[DESCRIPTION OF THE TASK]
Determine which lines of the records include the word "picture", and copy them.

--------------------

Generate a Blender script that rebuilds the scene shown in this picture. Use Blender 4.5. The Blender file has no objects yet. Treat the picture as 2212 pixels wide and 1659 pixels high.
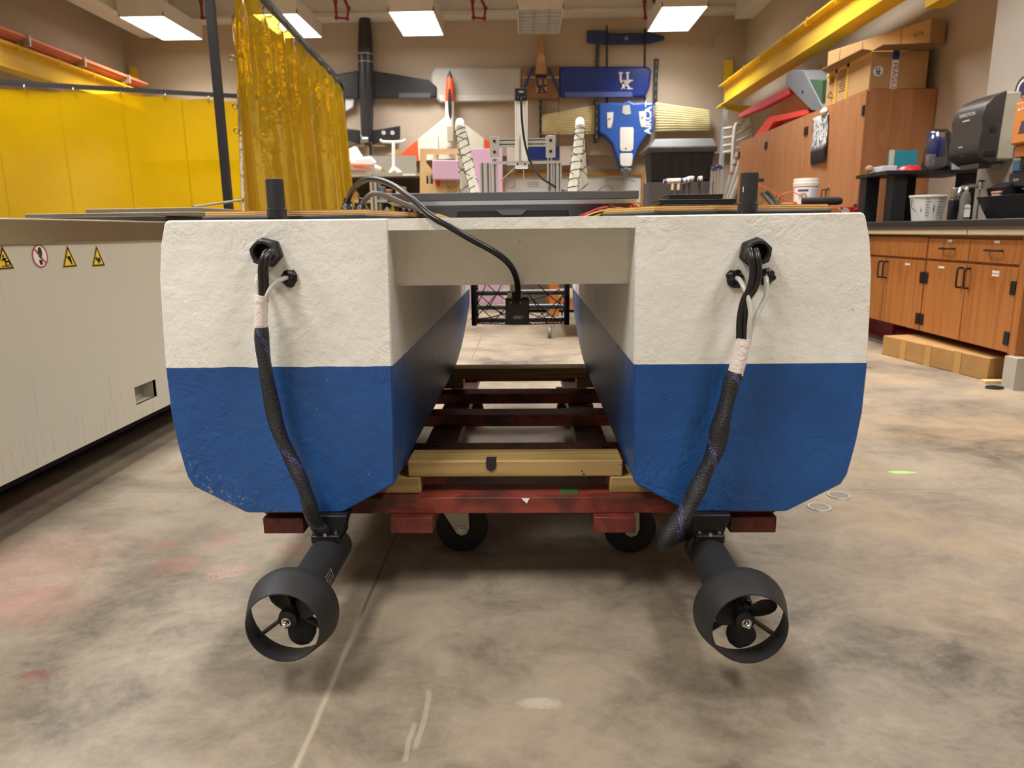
import bpy, bmesh, math, random
from mathutils import Vector, Matrix, noise as mnoise
random.seed(7)
SC = bpy.context.scene
COL = SC.collection
# ------------------------------------------------------------------ camera
F, W, H = 1540.0, 2212, 1659
PSI, PIT, ROLL = math.radians(1.32), math.radians(12.1), math.radians(0.65)
CAM = Vector((0, 0, .82))
fw = Vector((-math.sin(PSI)*math.cos(PIT), math.cos(PSI)*math.cos(PIT), -math.sin(PIT)))
r0 = Vector((math.cos(PSI), math.sin(PSI), 0)); u0 = r0.cross(fw)
rt = r0*math.cos(ROLL) - u0*math.sin(ROLL); up = u0*math.cos(ROLL) + r0*math.sin(ROLL)
cam = bpy.data.objects.new('camera', bpy.data.cameras.new('camera'))
COL.objects.link(cam); SC.camera = cam
m = Matrix((rt, up, -fw)).transposed().to_4x4(); m.translation = CAM
cam.matrix_world = m
cam.data.sensor_width = 36; cam.data.lens = F/W*36
cam.data.dof.use_dof = True; cam.data.dof.focus_distance = 1.5; cam.data.dof.aperture_fstop = 7
cam.data.clip_start = .02
# ------------------------------------------------------------------ colour management, world
SC.view_settings.view_transform = 'Standard'; SC.view_settings.look = 'None'
SC.view_settings.exposure = 0.22; SC.view_settings.gamma = 1; SC.view_settings.use_curve_mapping = False
w = bpy.data.worlds.new('world'); SC.world = w; w.use_nodes = True
w.node_tree.nodes['Background'].inputs[0].default_value = (.9, .85, .78, 1)
w.node_tree.nodes['Background'].inputs[1].default_value = .12
# ------------------------------------------------------------------ ceiling lamps that stand outside the frame
LAMP_W = 66.0
LAMP_C = (1.0, .985, .965)
def lamp(x, y, z=3.72, p=LAMP_W):
    L = bpy.data.lights.new('ceiling_lamp', 'AREA'); L.shape = 'RECTANGLE'; L.size = .58; L.size_y = 1.18
    L.energy = p; L.color = LAMP_C; L.spread = math.radians(128)
    o = bpy.data.objects.new('ceiling_lamp', L); COL.objects.link(o); o.location = (x, y, z)
for yy, xs in ((7.4, (-5.2, -3.4, -1.55, 2.1)), (3.7, (-5.2, -3.4, -1.55, 2.1)), (-.15, (-5.2, -3.4, -1.55, 2.1)), (5.0, (.3,)), (-3.9, (-3.4, -1.55))):
    for xx in xs: lamp(xx, yy)

# ------------------------------------------------------------------ helpers
def ray(x, y): return fw + rt*((x - W/2)/F) - up*((y - H/2)/F)
def S(x, y, Y): d = ray(x, y); return CAM + d*(Y/d.y)           # point seen at pixel on the plane y = Y
def SX(x, y, X): d = ray(x, y); return CAM + d*(X/d.x)
def SZ(x, y, Z): d = ray(x, y); return CAM + d*((Z - CAM.z)/d.z)
V = Vector
X_, Y_, Z_ = V((1,0,0)), V((0,1,0)), V((0,0,1))

def lin(c):
    if isinstance(c, str): c = tuple(int(c[i:i+2], 16) for i in (0, 2, 4))
    o = []
    for v in c:
        v = v/255; o.append(v/12.92 if v <= .04045 else ((v + .055)/1.055)**2.4)
    return (*o, 1)

class NT:
    def __init__(s, name):
        s.m = bpy.data.materials.new(name); s.m.use_nodes = True; s.t = s.m.node_tree
        s.b = s.t.nodes['Principled BSDF']; s.out = s.t.nodes['Material Output']
    def n(s, typ, ins=None, **props):
        nd = s.t.nodes.new('ShaderNode' + typ)
        for k, v in props.items(): setattr(nd, k, v)
        for k, v in (ins or {}).items(): s.set(nd.inputs[k], v)
        return nd
    def set(s, sock, v):
        if isinstance(v, bpy.types.Node): v = v.outputs[0]
        if isinstance(v, bpy.types.NodeSocket): s.t.links.new(v, sock)
        else: sock.default_value = v
    def math(s, op, a, b=0, c=0, clamp=False):
        nd = s.n('Math', {0: a, 1: b, 2: c}, operation=op); nd.use_clamp = clamp; return nd.outputs[0]
    def mix(s, f, a, b):
        nd = s.n('Mix', data_type='RGBA'); s.set(nd.inputs[0], f); s.set(nd.inputs[6], a); s.set(nd.inputs[7], b); return nd.outputs[2]
    def ss(s, x, a, b):
        nd = s.n('MapRange', {0: x, 1: a, 2: b, 3: 0., 4: 1.}, interpolation_type='SMOOTHSTEP'); return nd.outputs[0]
    def obj(s): return s.n('TexCoord').outputs['Object']
    def pos(s): return s.n('NewGeometry').outputs['Position']
    def noise(s, vec, scale, detail=4, rough=.55, dist=0.):
        return s.n('TexNoise', {'Vector': vec, 'Scale': scale, 'Detail': detail, 'Roughness': rough, 'Distortion': dist}).outputs[0]
    def scale(s, vec, sc):
        return s.n('Mapping', {'Vector': vec, 'Scale': sc}).outputs[0]
    def bump(s, h, strength=.3, dist=.01, prev=None):
        nd = s.n('Bump', {'Height': h, 'Strength': strength, 'Distance': dist})
        if prev is not None: s.set(nd.inputs['Normal'], prev)
        s.set(s.b.inputs['Normal'], nd); return nd

MC = {}
def mat(col, rough=.5, metal=0., var=.06, vs=6., bump=0., bs=60., spec=.5, coat=0., alpha=1., trans=0.):
    key = (col, rough, metal, var, vs, bump, bs, spec, coat, alpha, trans)
    if key in MC: return MC[key]
    t = NT('paint_%d' % len(MC)); b = t.b
    c = lin(col); o = t.obj()
    if var:
        f = t.noise(o, vs, 5)
        d = tuple(max(0, v*(1 - var*2.2)) for v in c[:3]) + (1,); l = tuple(min(1, v*(1 + var*2.2)) for v in c[:3]) + (1,)
        t.set(b.inputs['Base Color'], t.mix(f, d, l))
    else: b.inputs['Base Color'].default_value = c
    b.inputs['Roughness'].default_value = rough; b.inputs['Metallic'].default_value = metal
    b.inputs['Specular IOR Level'].default_value = spec
    b.inputs['Coat Weight'].default_value = coat
    b.inputs['Transmission Weight'].default_value = trans
    b.inputs['Alpha'].default_value = alpha
    if bump: t.bump(t.noise(o, bs, 4), bump, .004)
    MC[key] = t.m; return t.m

def wood(c1, c2, axis=0, scale=14., rough=.55, stain=None, bump=.1):
    t = NT('wood'); o = t.obj()
    sc = [scale, scale, scale]; sc[axis] = scale*.06
    v = t.scale(o, tuple(sc))
    n1 = t.noise(v, 1.2, 3, .5, .6); n2 = t.noise(v, 6, 3)
    wv = t.math('FRACT', t.math('MULTIPLY', n1, 7.))
    f = t.math('ADD', t.math('MULTIPLY', t.ss(wv, .1, .95), .65), t.math('MULTIPLY', n2, .35))
    col = t.mix(f, lin(c1), lin(c2))
    if stain: col = t.mix(t.ss(t.noise(o, 9, 4), .45, .62), col, lin(stain))
    t.set(t.b.inputs['Base Color'], col); t.b.inputs['Roughness'].default_value = rough
    if bump: t.bump(f, bump, .003)
    return t.m

def emis(col, st):
    t = NT('glow'); t.b.inputs['Base Color'].default_value = lin(col)
    t.b.inputs['Emission Color'].default_value = lin(col); t.b.inputs['Emission Strength'].default_value = st
    return t.m

LOC = {}
def T(o, label=None, cat=None, group=None, kind=None):
    if label: o['label'] = label
    if cat: o['category'] = cat
    if group: o['group'] = group
    if kind: o['kind'] = kind
    return o
def thing(name, label, cat, loc=(0,0,0), group=None):
    o = bpy.data.objects.new(name, None); COL.objects.link(o); o.location = loc; o.empty_display_size = .05
    LOC[o.name] = V(loc); return T(o, label, cat, group)

class MB:
    def __init__(s): s.v = []; s.f = []; s.mi = []
    def add(s, vs, fs, m=0):
        k = len(s.v); s.v += [V(p) for p in vs]
        for f in fs: s.f.append([i + k for i in f]); s.mi.append(m)
        return s
    def box(s, a, b, m=0):
        x0, x1 = sorted((a[0], b[0])); y0, y1 = sorted((a[1], b[1])); z0, z1 = sorted((a[2], b[2]))
        return s.add([(x0,y0,z0),(x1,y0,z0),(x1,y1,z0),(x0,y1,z0),(x0,y0,z1),(x1,y0,z1),(x1,y1,z1),(x0,y1,z1)],
                     [(3,2,1,0),(4,5,6,7),(0,1,5,4),(1,2,6,5),(2,3,7,6),(3,0,4,7)], m)
    def bar(s, p, q, wd, th, upv=Z_, m=0):
        p, q = V(p), V(q); d = (q - p).normalized(); a = d.cross(V(upv)).normalized(); b = a.cross(d)
        vs = []
        for e in (p, q):
            for i, j in ((-1,-1),(1,-1),(1,1),(-1,1)): vs.append(e + a*(i*wd/2) + b*(j*th/2))
        return s.add(vs, [(3,2,1,0),(4,5,6,7),(0,1,5,4),(1,2,6,5),(2,3,7,6),(3,0,4,7)], m)
    def prism(s, pts, ext, m=0, hm=None):
        pts = [V(p) for p in pts]; n = len(pts); ext = V(ext)
        nrm = V((0,0,0))
        for i in range(n): nrm += pts[i].cross(pts[(i+1) % n])
        if nrm.dot(ext) > 0: pts = pts[::-1]
        vs = pts + [p + ext for p in pts]
        s.add(vs, [list(range(n))], m); k = len(s.v) - 2*n
        s.f.append([k + n + i for i in range(n)][::-1]); s.mi.append(m)
        for i in range(n):
            j = (i+1) % n; s.f.append([k+j, k+i, k+n+i, k+n+j]); s.mi.append(m if hm is None else hm)
        return s
    def rings(s, rs, cap=True, m=0, closed=False, fm=None):
        n = len(rs[0]); k = len(s.v)
        for r in rs: s.v += [V(p) for p in r]
        R = len(rs)
        for i in range(R if closed else R - 1):
            i2 = (i+1) % R
            for j in range(n):
                j2 = (j+1) % n
                s.f.append([k+i*n+j, k+i*n+j2, k+i2*n+j2, k+i2*n+j]); s.mi.append(fm(i, j) if fm else m)
        if cap and not closed:
            s.f.append([k+j for j in range(n)][::-1]); s.mi.append(m)
            s.f.append([k+(R-1)*n+j for j in range(n)]); s.mi.append(m)
        return s
    def tube(s, path, r, n=10, m=0, cap=True, closed=False, fm=None, flat=None):
        P = [V(p) for p in path]; R = len(P)
        rr = r if isinstance(r, (list, tuple)) else [r]*R
        tg = []
        for i in range(R):
            a = P[(i-1) % R] if (closed or i) else P[0]; b = P[(i+1) % R] if (closed or i < R-1) else P[-1]
            tg.append((b - a).normalized())
        ref = Z_ if abs(tg[0].z) < .9 else X_
        if flat is not None: ref = V(flat)
        a = tg[0].cross(ref).normalized(); rs = []
        for i in range(R):
            a = (a - tg[i]*a.dot(tg[i])).normalized(); b = tg[i].cross(a)
            q = rr[i] if isinstance(rr[i], tuple) else (rr[i], rr[i])
            rs.append([P[i] + a*(q[0]*math.cos(2*math.pi*j/n)) + b*(q[1]*math.sin(2*math.pi*j/n)) for j in range(n)])
        return s.rings(rs, cap, m, closed, fm)
    def cyl(s, p, q, r, r2=None, n=20, m=0): return s.tube([p, q], [r, r if r2 is None else r2], n, m)
    def lathe(s, prof, o, ax=Z_, n=28, m=0, cap=False, closed=False, fm=None):
        o = V(o); ax = V(ax).normalized(); a = ax.cross(Y_ if abs(ax.y) < .9 else Z_).normalized(); b = ax.cross(a)
        return s.rings([[o + ax*h + a*(r*math.cos(2*math.pi*j/n)) + b*(r*math.sin(2*math.pi*j/n)) for j in range(n)] for r, h in prof], cap, m, closed, fm)
    def ball(s, c, r, n=14, m=0, sc=(1,1,1)):
        rs = []
        for i in range(1, n//2):
            t = math.pi*i/(n//2)
            rs.append([(c[0]+sc[0]*r*math.sin(t)*math.cos(2*math.pi*j/n), c[1]+sc[1]*r*math.sin(t)*math.sin(2*math.pi*j/n), c[2]-sc[2]*r*math.cos(t)) for j in range(n)])
        return s.rings(rs, True, m)
    def text(s, txt, size, o, ax, ay, depth=.002, m=0, bold=0.):
        cu = bpy.data.curves.new('t', 'FONT'); cu.body = txt; cu.size = size; cu.extrude = depth/2; cu.offset = bold
        cu.align_x = 'CENTER'; cu.align_y = 'CENTER'; cu.resolution_u = 3
        ob = bpy.data.objects.new('t', cu); COL.objects.link(ob)
        bpy.context.view_layer.update()
        me = bpy.data.meshes.new_from_object(ob.evaluated_get(bpy.context.evaluated_depsgraph_get()))
        ax = V(ax).normalized(); ay = V(ay).normalized(); az = ax.cross(ay); o = V(o)
        s.add([o + ax*v.co.x + ay*v.co.y + az*v.co.z for v in me.vertices], [list(p.vertices) for p in me.polygons], m)
        bpy.data.objects.remove(ob); bpy.data.meshes.remove(me); bpy.data.curves.remove(cu)
        return s
    def build(s, name, mats, parent=None, bevel=0., smooth=35, seg=2, label=None, solid=0., sub=0):
        me = bpy.data.meshes.new(name)
        if parent is not None:
            p = parent; off = LOC[p.name]
        else: off = V((0,0,0))
        me.from_pydata([v - off for v in s.v], [], s.f)
        for mm in (mats if isinstance(mats, (list, tuple)) else [mats]): me.materials.append(mm)
        me.polygons.foreach_set('material_index', s.mi)
        if smooth:
            me.polygons.foreach_set('use_smooth', [True]*len(s.f)); me.set_sharp_from_angle(angle=math.radians(smooth))
        me.update()
        o = bpy.data.objects.new(name, me); COL.objects.link(o)
        if parent is not None: o.parent = parent; LOC[o.name] = off
        if sub:
            md = o.modifiers.new('s', 'SUBSURF'); md.levels = md.render_levels = sub
        if bevel:
            md = o.modifiers.new('b', 'BEVEL'); md.width = bevel; md.segments = seg; md.limit_method = 'ANGLE'; md.angle_limit = math.radians(38)
        if solid:
            md = o.modifiers.new('t', 'SOLIDIFY'); md.thickness = solid; md.offset = 0
        if label: o['label'] = label
        return o
    def top(s, name, mats, label, cat, group=None, kind=None, **kw):     # a one-mesh thing whose origin sits at its base
        lo = [min(v[i] for v in s.v) for i in range(3)]; hi = [max(v[i] for v in s.v) for i in range(3)]
        off = V(((lo[0]+hi[0])/2, (lo[1]+hi[1])/2, lo[2]))
        s.v = [v - off for v in s.v]; o = s.build(name, mats, None, **kw); o.location = off; s.v = [v + off for v in s.v]
        LOC[o.name] = off
        return T(o, label, cat, group, kind)
def cr(pts, k=8, closed=False):          # Catmull-Rom path through points
    P = [V(p) for p in pts]; n = len(P); out = []
    for i in range(n if closed else n - 1):
        g = (lambda j: P[j % n]) if closed else (lambda j: P[max(0, min(n-1, j))])
        a, b, c, d = g(i-1), g(i), g(i+1), g(i+2)
        for q in range(k):
            t = q/k; out.append(.5*((2*b) + (c-a)*t + (2*a-5*b+4*c-d)*t*t + (3*b-a-3*c+d)*t**3))
    if not closed: out.append(P[-1])
    return out
def struct(o): o['kind'] = 'structure'; return o

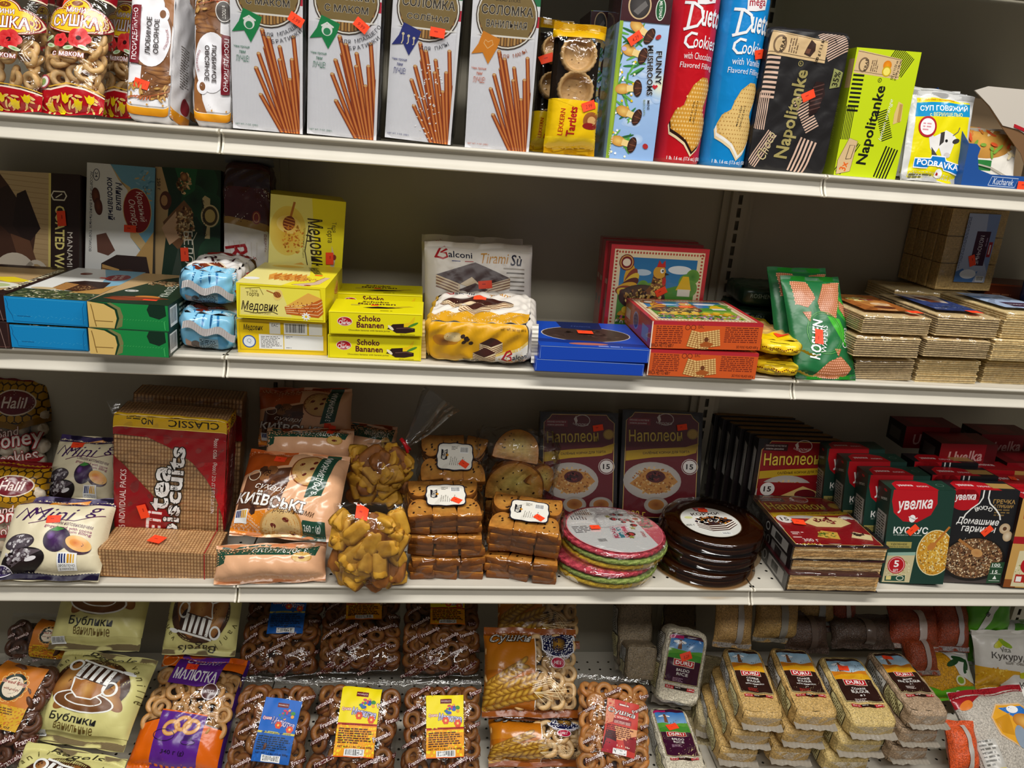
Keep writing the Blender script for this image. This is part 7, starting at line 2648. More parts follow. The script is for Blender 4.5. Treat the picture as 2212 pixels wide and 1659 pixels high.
def mel_label(a):
	H = a.H
	pts = []
	for i in range(48):
		t = 2 * PI * i / 48
		r = (abs(math.cos(t)) ** 5 + abs(math.sin(t)) ** 5) ** -.2 * (1 + .03 * math.cos(8 * t))
		pts.append((50 + 46 * r * math.cos(t), H / 2 + (H / 2 - 4) * r * math.sin(t)))
	a.p([((x - 50) * 1.03 + 50, (y - H / 2) * 1.04 + H / 2) for x, y in pts], '#1c1c2c')
	a.p([((x - 50) * .97 + 50, (y - H / 2) * .965 + H / 2) for x, y in pts], '#ebe7dc')
	a.p([(14, H * .40), (22, H * .36), (30, H * .40), (30, H * .74), (22, H * .70), (14, H * .74)], '#16141c')
	a.t('MELONE', 22, H * .55, H * .30, 9, '#ebe7dc', .05, rot=82)
	a.p([(30, H * .48), (34, H * .54), (30, H * .60), (26, H * .54)], '#c8861c')
	for i in range(8):
		a.tl(38 + 5 * i, H * .2, H * (.32 if i > 3 else .5), 1, 3, '#8a867c', 84, seed=i)
	a.bc(62, H * .62, 22, H * .22)
	a.tl(40, H * .82, 18, 3, 4, '#8a867c')
	a.tl(70, H * .3, 20, 2, 4, '#8a867c', 84)
def tray(lab, loc, rot, lay=3, label=True, deep=2, st=None):
	o = empty('biscotti_tray', loc, rot, lab, 'pack of biscotti', 'wrapped raisin biscotti packs')
	rnd = random.Random(int(loc[0] * 999) + int(loc[2] * 777))
	W, D, T = .132, .052 * deep, .0125
	for r in range(deep):
		for c in range(3):
			for q in range(lay):
				part_copy(SL[rnd.randrange(4)], 'biscotti_slice', o, (-.043 + .043 * c + rnd.uniform(-.002, .002), .026 + .052 * r + rnd.uniform(-.002, .002), q * T + .001),
						  (rnd.uniform(-.05, .05), rnd.uniform(-.06, .06), rnd.uniform(-.2, .2) + (PI if r else 0)), (1, 1, .97))
	h = lay * T + .003
	fs = soft_faces(W + .006, h + .003, D + .006, 7, .0022, rnd.randrange(9))
	mb = MB()
	for k, (F, w_, h_) in fs.items():
		grid_face(mb, lambda u, v, oo, F=F: F(u, v, oo) + (0, -.003, -.001), w_, h_, max(5, int(w_ / .006)), max(5, int(h_ / .006)), '#ffffff', 'film')
	mb.build('clear_film', o)
	if label:
		Ft = lambda u, v, off: np.stack([np.asarray(u), np.asarray(v), h + .003 + off + 0 * np.asarray(u)], 1)
		label_on(o, Ft, -.034, D * .18, .076, .066, mel_label)
		sticker(o, Ft, .022, D * .34, -34, None, lift=.002, w=.018, h=.013)
	return o
tray('wrapped raisin biscotti pack at the bottom of the left stack', (.356, .022, -.399), (0, 0, .04), 3, False)
tray('wrapped raisin biscotti pack in the middle of the left stack', (.352, .026, -.357), (0, 0, .0), 3, False)
tray('wrapped raisin biscotti pack with white label, top of the left stack', (.346, .032, -.314), (.17, -.02, .03), 3, True)
tray('wrapped raisin biscotti pack with white label, leaning at the back', (.362, .205, -.318), (.62, 0, -.05), 3, True)
tray('wrapped raisin biscotti pack supporting the leaning one at the back', (.356, .165, -.399), (0, 0, .02), 5, False)
tray('wrapped raisin biscotti pack at the bottom of the right stack', (.482, .018, -.399), (0, .0, -.22), 3, False)
tray('wrapped raisin biscotti pack with white label, top of the right stack', (.487, .030, -.352), (.16, .03, -.17), 4, True)

# upright bag of loaf slices behind
BIG = [slice_mesh(.115, .013, .078, 7 + i, '#d6c06a', '#8a5a20', 9) for i in range(3)]
o = empty('loaf_slice_bag', (.487, .195, -.335), (.0, 0, -.08), 'clear bag of large pale loaf slices behind the biscotti', 'bag of loaf slices')
for i in range(4):
	part_copy(BIG[i % 3], 'loaf_slice', o, (.004 * i, .016 + .0145 * i, .045), (PI / 2, .05 * i, 0))
part_copy(BIG[1], 'loaf_slice', o, (.0, .04, .104), (PI / 2 - .6, .12, 0), (.8, .8, 1))
part_copy(BIG[2], 'loaf_slice', o, (.048, .03, .05), (PI / 2, .5, .6), (.6, .6, 1))
film_box(o, .155, .125, .082, .0045, 3, 'film')
for i in range(1):
	o = empty('loaf_slice_bag', (.49, .175, -.399), (0, 0, 0), 'clear bag of loaf slices lying under the upright one', 'bag of loaf slices')
	for q in range(4):
		part_copy(BIG[q % 3], 'loaf_slice', o, (0, .05, .001 + .014 * q))
	film_box(o, .13, .06, .095, .003, 5, 'film')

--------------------

[ANSWER TO THIS TASK]
Generate a Blender script that rebuilds the scene shown in this picture. Use Blender 4.5. The Blender file has no objects yet. Treat the picture as 2212 pixels wide and 1659 pixels high.
Keep writing the Blender script for this image. This is part 7, starting at line 2648. More parts follow. The script is for Blender 4.5. Treat the picture as 2212 pixels wide and 1659 pixels high.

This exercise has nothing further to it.